Rank: Major General. Nationality: British.
Born in 1640 in Scourie, Scotland, Mackay would marry into a Dutch mercantile family before serving with Scottish forces in the Dutch army.
During the Glorious Revolution Mackay would support the newly crowned King William III and Mary II.
Between 1689 and 1690 he was appointed military commander of William’s forces in Scotland and although suffering a defeat at the hands of James Graham’s Jacobite Highland army at the Battle of Killiecrankie (27 July 1690), Mackay was soon able to regain the initiative and all but subdued Scotland for the Williamite cause.
At the end of 1690 he was redeployed to Ireland to help mop up the remaining Jacobite forces after the Battle of the Boyne. After the war ended, with the signing of the Treaty of Limerick, he returned to fighting on the continent and commanded the British forces serving with the Dutch army as part of the Grand Alliance.

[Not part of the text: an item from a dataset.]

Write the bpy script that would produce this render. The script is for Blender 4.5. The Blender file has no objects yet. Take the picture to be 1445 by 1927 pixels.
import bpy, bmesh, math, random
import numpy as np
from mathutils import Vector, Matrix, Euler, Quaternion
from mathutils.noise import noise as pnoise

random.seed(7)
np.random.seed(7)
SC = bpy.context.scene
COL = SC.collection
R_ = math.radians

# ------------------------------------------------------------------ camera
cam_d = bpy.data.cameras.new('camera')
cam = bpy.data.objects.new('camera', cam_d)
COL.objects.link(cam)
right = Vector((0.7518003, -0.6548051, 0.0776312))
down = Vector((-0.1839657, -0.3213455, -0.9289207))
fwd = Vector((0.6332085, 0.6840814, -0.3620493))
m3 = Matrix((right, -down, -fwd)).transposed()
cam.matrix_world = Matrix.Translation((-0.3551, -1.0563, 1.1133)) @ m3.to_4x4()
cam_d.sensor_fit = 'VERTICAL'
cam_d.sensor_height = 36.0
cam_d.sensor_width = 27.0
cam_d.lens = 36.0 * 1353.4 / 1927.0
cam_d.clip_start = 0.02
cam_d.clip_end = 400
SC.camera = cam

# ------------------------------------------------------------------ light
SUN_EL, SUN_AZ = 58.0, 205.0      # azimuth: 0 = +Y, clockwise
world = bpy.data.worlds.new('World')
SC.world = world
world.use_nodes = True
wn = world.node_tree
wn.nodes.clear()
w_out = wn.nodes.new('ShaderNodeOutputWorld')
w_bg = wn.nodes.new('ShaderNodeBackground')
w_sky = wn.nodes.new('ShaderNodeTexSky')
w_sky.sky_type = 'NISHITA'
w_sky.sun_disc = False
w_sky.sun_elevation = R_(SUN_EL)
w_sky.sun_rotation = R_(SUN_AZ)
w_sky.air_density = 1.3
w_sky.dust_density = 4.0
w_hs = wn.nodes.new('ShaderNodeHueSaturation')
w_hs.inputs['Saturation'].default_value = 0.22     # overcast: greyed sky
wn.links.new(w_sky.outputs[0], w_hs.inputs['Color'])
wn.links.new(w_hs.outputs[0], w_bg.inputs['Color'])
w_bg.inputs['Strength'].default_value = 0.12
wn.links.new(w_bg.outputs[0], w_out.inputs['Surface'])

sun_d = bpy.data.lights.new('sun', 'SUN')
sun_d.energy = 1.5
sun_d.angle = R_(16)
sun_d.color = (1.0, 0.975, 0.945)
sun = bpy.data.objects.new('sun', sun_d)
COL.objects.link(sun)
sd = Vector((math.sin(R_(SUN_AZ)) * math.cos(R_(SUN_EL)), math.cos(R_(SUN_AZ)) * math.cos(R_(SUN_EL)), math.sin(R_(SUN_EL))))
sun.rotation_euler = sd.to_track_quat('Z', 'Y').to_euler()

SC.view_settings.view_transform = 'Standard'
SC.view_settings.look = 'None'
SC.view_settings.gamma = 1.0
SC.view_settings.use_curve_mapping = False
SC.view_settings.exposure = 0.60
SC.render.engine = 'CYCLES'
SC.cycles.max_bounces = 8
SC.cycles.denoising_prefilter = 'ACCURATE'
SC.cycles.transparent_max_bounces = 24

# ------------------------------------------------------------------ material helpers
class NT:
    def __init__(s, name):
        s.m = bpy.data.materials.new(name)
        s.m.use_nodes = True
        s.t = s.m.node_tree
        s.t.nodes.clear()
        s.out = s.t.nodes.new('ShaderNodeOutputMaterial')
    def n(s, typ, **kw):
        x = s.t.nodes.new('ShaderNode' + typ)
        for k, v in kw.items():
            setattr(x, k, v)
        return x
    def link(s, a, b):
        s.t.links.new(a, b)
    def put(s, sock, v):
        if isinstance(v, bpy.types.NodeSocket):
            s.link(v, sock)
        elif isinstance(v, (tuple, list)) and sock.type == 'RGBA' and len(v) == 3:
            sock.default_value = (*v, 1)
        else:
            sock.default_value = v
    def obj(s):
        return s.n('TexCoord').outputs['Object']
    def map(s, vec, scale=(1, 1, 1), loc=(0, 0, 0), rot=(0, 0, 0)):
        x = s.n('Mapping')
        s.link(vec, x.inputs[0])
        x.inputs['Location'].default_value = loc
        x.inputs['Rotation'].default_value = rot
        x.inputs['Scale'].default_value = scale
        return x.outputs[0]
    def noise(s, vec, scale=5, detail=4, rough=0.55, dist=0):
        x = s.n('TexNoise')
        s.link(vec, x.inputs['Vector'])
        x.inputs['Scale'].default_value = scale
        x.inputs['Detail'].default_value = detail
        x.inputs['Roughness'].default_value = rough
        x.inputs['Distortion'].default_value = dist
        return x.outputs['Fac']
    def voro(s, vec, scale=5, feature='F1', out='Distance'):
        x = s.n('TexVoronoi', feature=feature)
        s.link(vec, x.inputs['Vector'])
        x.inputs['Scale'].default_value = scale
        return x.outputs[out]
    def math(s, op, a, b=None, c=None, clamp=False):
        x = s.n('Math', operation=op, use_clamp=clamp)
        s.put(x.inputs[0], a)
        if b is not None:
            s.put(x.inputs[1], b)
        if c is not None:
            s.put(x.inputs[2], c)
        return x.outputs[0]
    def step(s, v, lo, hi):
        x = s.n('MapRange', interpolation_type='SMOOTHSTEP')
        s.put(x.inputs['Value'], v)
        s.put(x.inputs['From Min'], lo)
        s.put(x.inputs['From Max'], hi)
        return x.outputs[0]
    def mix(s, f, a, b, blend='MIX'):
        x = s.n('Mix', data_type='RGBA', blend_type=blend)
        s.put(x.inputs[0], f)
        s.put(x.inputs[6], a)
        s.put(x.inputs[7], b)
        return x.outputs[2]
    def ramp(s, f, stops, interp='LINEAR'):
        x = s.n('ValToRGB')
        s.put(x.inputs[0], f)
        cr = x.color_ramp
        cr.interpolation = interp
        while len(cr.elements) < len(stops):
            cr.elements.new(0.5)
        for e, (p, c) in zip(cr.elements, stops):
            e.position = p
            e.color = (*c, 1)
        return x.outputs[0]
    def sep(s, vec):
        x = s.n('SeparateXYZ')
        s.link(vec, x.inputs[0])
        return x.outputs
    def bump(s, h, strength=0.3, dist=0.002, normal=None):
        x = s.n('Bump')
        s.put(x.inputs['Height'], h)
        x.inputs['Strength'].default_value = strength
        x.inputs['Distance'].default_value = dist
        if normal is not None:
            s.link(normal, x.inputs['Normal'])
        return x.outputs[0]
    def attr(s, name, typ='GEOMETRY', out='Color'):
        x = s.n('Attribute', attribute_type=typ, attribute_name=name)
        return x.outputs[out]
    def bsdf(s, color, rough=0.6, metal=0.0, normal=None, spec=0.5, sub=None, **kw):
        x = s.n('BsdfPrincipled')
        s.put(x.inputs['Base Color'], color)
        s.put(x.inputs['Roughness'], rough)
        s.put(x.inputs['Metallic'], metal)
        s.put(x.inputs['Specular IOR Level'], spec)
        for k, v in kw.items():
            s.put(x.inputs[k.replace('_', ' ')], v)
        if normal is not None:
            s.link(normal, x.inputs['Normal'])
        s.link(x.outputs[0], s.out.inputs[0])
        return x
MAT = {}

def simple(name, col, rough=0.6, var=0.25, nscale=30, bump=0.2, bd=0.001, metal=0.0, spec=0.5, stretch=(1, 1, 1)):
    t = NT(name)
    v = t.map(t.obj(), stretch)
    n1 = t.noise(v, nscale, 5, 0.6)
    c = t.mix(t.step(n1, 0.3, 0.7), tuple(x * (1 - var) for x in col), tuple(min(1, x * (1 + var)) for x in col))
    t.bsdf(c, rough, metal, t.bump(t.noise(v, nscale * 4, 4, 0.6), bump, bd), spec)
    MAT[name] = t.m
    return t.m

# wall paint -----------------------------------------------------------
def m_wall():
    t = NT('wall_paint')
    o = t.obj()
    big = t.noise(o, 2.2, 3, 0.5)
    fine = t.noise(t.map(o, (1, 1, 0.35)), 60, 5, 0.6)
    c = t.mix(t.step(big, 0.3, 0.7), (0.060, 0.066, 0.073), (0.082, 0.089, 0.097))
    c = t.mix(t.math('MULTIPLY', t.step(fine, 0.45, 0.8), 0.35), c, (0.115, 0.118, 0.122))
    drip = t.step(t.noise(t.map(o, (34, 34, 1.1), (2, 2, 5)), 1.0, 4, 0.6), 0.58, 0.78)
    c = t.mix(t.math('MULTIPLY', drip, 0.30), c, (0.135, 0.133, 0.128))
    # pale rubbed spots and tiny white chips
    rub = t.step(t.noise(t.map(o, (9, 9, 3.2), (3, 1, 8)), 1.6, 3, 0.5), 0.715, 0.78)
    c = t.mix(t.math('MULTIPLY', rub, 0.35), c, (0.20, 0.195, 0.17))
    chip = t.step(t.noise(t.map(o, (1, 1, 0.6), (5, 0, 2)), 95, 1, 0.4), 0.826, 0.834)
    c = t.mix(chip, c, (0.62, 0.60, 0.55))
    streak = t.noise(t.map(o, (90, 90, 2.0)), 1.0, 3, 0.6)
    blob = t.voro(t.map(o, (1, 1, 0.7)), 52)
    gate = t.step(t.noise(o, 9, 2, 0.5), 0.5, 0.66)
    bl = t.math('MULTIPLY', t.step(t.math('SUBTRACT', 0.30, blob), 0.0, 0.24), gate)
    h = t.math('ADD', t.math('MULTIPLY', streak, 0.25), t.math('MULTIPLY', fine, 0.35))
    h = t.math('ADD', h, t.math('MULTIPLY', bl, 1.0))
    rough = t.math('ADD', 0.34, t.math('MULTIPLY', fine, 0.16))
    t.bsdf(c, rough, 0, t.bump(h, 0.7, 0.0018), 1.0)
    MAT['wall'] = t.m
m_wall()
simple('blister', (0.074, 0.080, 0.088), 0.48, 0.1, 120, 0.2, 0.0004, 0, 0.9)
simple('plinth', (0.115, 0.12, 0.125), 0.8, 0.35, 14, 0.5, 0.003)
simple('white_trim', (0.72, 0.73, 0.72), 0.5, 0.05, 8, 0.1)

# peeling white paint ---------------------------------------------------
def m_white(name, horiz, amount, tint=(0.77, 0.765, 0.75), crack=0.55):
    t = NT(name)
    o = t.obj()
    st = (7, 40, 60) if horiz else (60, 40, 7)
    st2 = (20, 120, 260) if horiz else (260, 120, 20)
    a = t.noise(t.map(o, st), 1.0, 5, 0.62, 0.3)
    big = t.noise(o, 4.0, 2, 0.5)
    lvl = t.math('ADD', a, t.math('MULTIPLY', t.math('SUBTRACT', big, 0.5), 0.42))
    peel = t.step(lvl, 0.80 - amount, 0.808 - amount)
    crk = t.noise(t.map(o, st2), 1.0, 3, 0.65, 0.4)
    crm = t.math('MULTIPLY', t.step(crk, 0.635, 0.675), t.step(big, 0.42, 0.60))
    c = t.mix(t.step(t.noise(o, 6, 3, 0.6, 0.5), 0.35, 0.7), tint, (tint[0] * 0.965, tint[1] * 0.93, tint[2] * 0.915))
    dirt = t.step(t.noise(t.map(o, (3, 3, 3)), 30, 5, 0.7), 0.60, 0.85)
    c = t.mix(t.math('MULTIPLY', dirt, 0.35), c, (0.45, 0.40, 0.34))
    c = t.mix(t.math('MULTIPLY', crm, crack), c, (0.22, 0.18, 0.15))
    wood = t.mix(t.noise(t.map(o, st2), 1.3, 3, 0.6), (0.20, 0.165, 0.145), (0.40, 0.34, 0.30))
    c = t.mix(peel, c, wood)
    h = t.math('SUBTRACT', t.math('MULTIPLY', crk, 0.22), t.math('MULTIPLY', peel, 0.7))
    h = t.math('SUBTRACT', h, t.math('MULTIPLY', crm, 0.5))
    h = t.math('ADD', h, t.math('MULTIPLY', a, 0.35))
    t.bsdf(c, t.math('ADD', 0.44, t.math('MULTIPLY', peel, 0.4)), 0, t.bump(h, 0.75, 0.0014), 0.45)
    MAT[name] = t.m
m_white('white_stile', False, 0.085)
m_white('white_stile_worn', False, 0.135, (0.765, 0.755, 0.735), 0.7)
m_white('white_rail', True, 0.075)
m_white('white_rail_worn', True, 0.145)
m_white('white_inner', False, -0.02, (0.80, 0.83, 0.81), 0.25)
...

In 1692 he took to the field during the Williamite defeat at the Battle of Steenkerque. Outmanoeuvred by the French, Mackay advised William that the Alliance forces should withdraw and regroup.
William refused to retreat, and Mackay decided to return to his regiment and serve beside his own clansmen in an infantry assault he knew was doomed to failure. Upon leaving William’s presence he is supposed to have remarked, in true Scots Presbyterian spirit, “the will of the Lord be done.”
Mackay was subsequently killed while leading his men into combat.